Cash crisis, attacks put pressure on Hamas
Palestinian premier Ismail Haniya yesterday accused the West of blackmail after the US and EU froze badly needed aid, while president Mahmud Abbas warned that a new unilateral Israeli withdrawal would lead to more bloodshed.
The declarations came as the Israeli military stepped up its attacks in the Gaza Strip, carrying out two deadly air strikes in which eight Palestinians were killed in a bid to stem ongoing militant rocket fire into Israel.
One raid in northern Gaza targeted two members of the militant Al Aqsa Martyrs' Brigades group, responsible for most of the firing of the makeshift rockets, which have caused little damage.
On Friday night, six Palestinians were killed at a training base for the Popular Resistance Committees militant group in the southern Gaza Strip in one of the deadliest air strikes in months.
Squeezed between the intensification of Israeli attacks and massive international pressure, the newly elected Hamas government is struggling to establish order within and legitimacy abroad.
The radical Islamist group has been under massive Western pressure to recognise Israel's right to exist, renounce its support for armed struggle and respect past Palestinian agreements with Israel.

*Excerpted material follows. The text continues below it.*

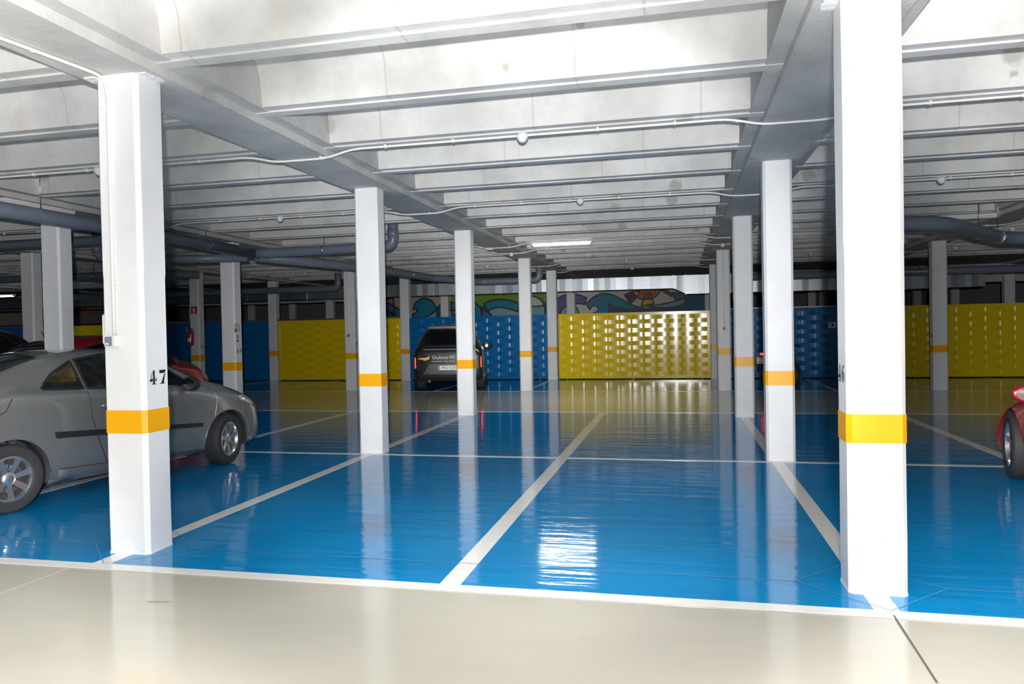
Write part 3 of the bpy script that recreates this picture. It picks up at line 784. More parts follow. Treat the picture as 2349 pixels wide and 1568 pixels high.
bm = bmesh.new(); tube(bm, [(-1.9, .1, -2.2), (-1.9, .1, .72)], .05, 8); tube(bm, [(-6, 0, .05), (1.2, 0, .05)], .03, 8); link('pipe_run', bm, M['red'], fp)

# ------------------------------------------------------------------ conduits, sensors, lamps
def cond_path(ribn, xa, xb, dz=0.0):
    y = 4.84 + 1.303 * ribn - .055 + dz; z = ZR - .016; zl = ZB - .016; pts = [(xa, y, z)]
    for k in range(-5, 5):
        X = XS[k]
        if xa < X - .7 and X + .7 < xb:
            pts += [(X - .62, y, z), (X - .33, y + .02, zl), (X + .30, y + .02, zl), (X + .60, y, z)]
    pts.append((xb, y, z)); return pts
def conduit(ribn, xa, xb, label, r=.0125, dz=0.0):
    pts = cond_path(ribn, xa, xb, dz); o = Vector(pts[0])
    t = empty('wiring_conduit', o); tag(t, label, 'conduit')
    bm = bmesh.new(); tube(bm, [p - o for p in soften(pts, .12, 3)], r, 8); link('tube', bm, M['conduit'], t)
    c0 = None; n = int((xb - xa) / .75)
    for i in range(n):
        x = xa + (i + .5) * (xb - xa) / n
        near = min(abs(x - X) for X in XS.values())
        if .28 < near < .66: continue
        zz = (ZB if near < .3 else ZR); yy = pts[0][1]
        if c0 is None:
            bm = bmesh.new(); box(bm, -.012, -.03, -.004, .012, .022, 0); box(bm, -.008, -r - .004, -.034, .008, r + .004, -.003)
            c0 = link('clip', bm, M['white'], t); c0.location = Vector((x, yy, zz)) - o
        else: share(c0, t, Vector((x, yy, zz)) - o)
    return t
conduit(2, -15.5, 15.5, 'white conduit nearest to the camera, crossing the whole ceiling with the first sensor')
conduit(5, -13.4, 15.5, 'white conduit on the sixth rib, second one from the front')
conduit(9, -20, 15.5, 'white conduit on the rib that carries the lit lamp', r=.013)
conduit(9, -20, 15.5, 'second thin conduit beside the one that carries the lit lamp', r=.010, dz=-.05)
conduit(10, -20, 15.5, 'white conduit just behind the lit lamp', r=.013)
conduit(13, -20, 15.5, 'thin white conduit on a far rib behind the lamp', r=.012)
conduit(15, -20, 15.5, 'farthest thin white conduit along the last rib', r=.011)

sens0 = None
def sensor(px, py, label, ribn=None, s=1.0, onbeam=None):
    global sens0
    z = ZR if onbeam is None else ZB
    p = PZ(px, py, z - .035)
    if ribn is not None: p.y = 4.84 + 1.303 * ribn - .06
    if ribn is not None:
        q = ray(px, py); p.x = q.x * p.y / q.y
    p.z = z
    if sens0 is None:
        t = empty('ceiling_sensor', p)
        bm = bmesh.new(); lathe(bm, [(.058, 0), (.058, -.045), (.054, -.052)], 24); link('base', bm, M['white'], t)
        bm = bmesh.new(); lathe(bm, [(.048, -.050), (.046, -.062), (.036, -.078), (.018, -.088), (.002, -.090)], 24); link('dome', bm, M['lens'], t)
        sens0 = t
    else:
        t = sens0.copy(); COL.objects.link(t); t.location = p
        for c in sens0.children: share(c, t)
    t.scale = (s, s, s)
    tag(t, label, 'ceiling sensor', 'domed ceiling sensors on the conduits')
sensor(1198, 300, 'nearest domed white sensor on the front conduit', 2)
sensor(1331, 456, 'domed white sensor on the second conduit, upper middle', 5)
sensor(642, 499, 'domed white sensor on the second conduit, left of the tall pillar', 5)
sensor(2160, 411, 'domed white sensor on the second conduit, right of the 46 pillar', 5)
sensor(226, 390, 'sensor on the front conduit partly hidden by the 47 pillar', 2)
sensor(1173, 584, 'sensor under the left beam, just left of the lit lamp', 10, onbeam=1)
sensor(1658, 561, 'sensor under the right beam, above the thin conduit pillar', 10, onbeam=1)
sensor(1437, 599, 'sensor in the middle of the ceiling just behind the lit lamp', 13)
sensor(1450, 612, 'farthest small sensor in the middle, above the duct', 15)
sensor(729, 603, 'sensor below the dark pipe, left of the tall pillar', 10)
sensor(700, 628, 'sensor on the far conduit above the left yellow panel', 13)
sensor(1118, 630, 'sensor on the far conduit between the 69 pillar and the centre', 13)
sensor(2215, 536, 'sensor hanging below the right bending pipe', 9)
sensor(2323, 561, 'sensor near the right edge below the bending pipe', 10)
sensor(2192, 598, 'small sensor right of the 70 pillar', 13)
sensor(1860, 580, 'small sensor between the 46 pillar and the pillar left of it', 13)
sensor(24, 638, 'small sensor at the far left edge', 10)

def lamp(loc, L, label, on, rz=0.0):
    t = empty('strip_lamp', loc, rz); tag(t, label, 'lamp')
    bm = bmesh.new(); prism(bm, [(-.055, 0), (.055, 0), (.058, -.035), (-.058, -.035)], 'x', -L / 2, L / 2)
    bmesh.ops.bevel(bm, geom=bm.edges[:], offset=.006, segments=2, affect='EDGES'); link('housing', bm, M['white'], t, smooth=40)
    bm = bmesh.new(); prism(bm, [(-.052, -.036), (.052, -.036), (.05, -.06), (.03, -.085), (-.03, -.085), (-.05, -.06)], 'x', -L / 2 + .06, L / 2 - .06)
    bmesh.ops.bevel(bm, geom=bm.edges[:], offset=.008, segments=2, affect='EDGES')
    link('diffuser', bm, M['lamp_on'] if on else M['lamp_off'], t, smooth=50)
    bm = bmesh.new(); box(bm, -L / 2 + .012, -.053, -.075, -L / 2 + .058, .053, -.036); box(bm, L / 2 - .058, -.053, -.075, L / 2 - .012, .053, -.036)
    bmesh.ops.bevel(bm, geom=bm.edges[:], offset=.006, segments=1, affect='EDGES'); link('end_cap', bm, M['lens'], t)
    if on:
        a = bpy.data.lights.new('lamp_light', 'AREA'); a.shape = 'RECTANGLE'; a.size = L - .2; a.size_y = .1; a.energy = on; a.color = (.95, 1, .93)
        ao = bpy.data.objects.new('lamp_light', a); COL.objects.link(ao); ao.parent = t; ao.location = (0, 0, -.10)
    return t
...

But on Friday the United States and the European Union both announced they were suspending millions of dollars in direct aid to the Palestinian Authority because Hamas refused to change its hardline positions regarding Israel.
US Secretary of State Condoleezza Rice said the Hamas government, which catapulted to power in January elections, "must take responsibility for the consequences of its policies".
Both Washington and Brussels regard Hamas as a terrorist organisation.
US officials on Friday asked other governments to follow suit to pressure Hamas to return to the roadmap for Middle East peace, which calls for the creation of a Palestinian state that can co-exist with Israel.
The roadmap is backed by the quartet of the United States, Russia, the United Nations and the European Union.
Yet Palestinian prime minister Haniya remained defiant, accusing the west of blackmail and insisting his government will not crack under international pressure.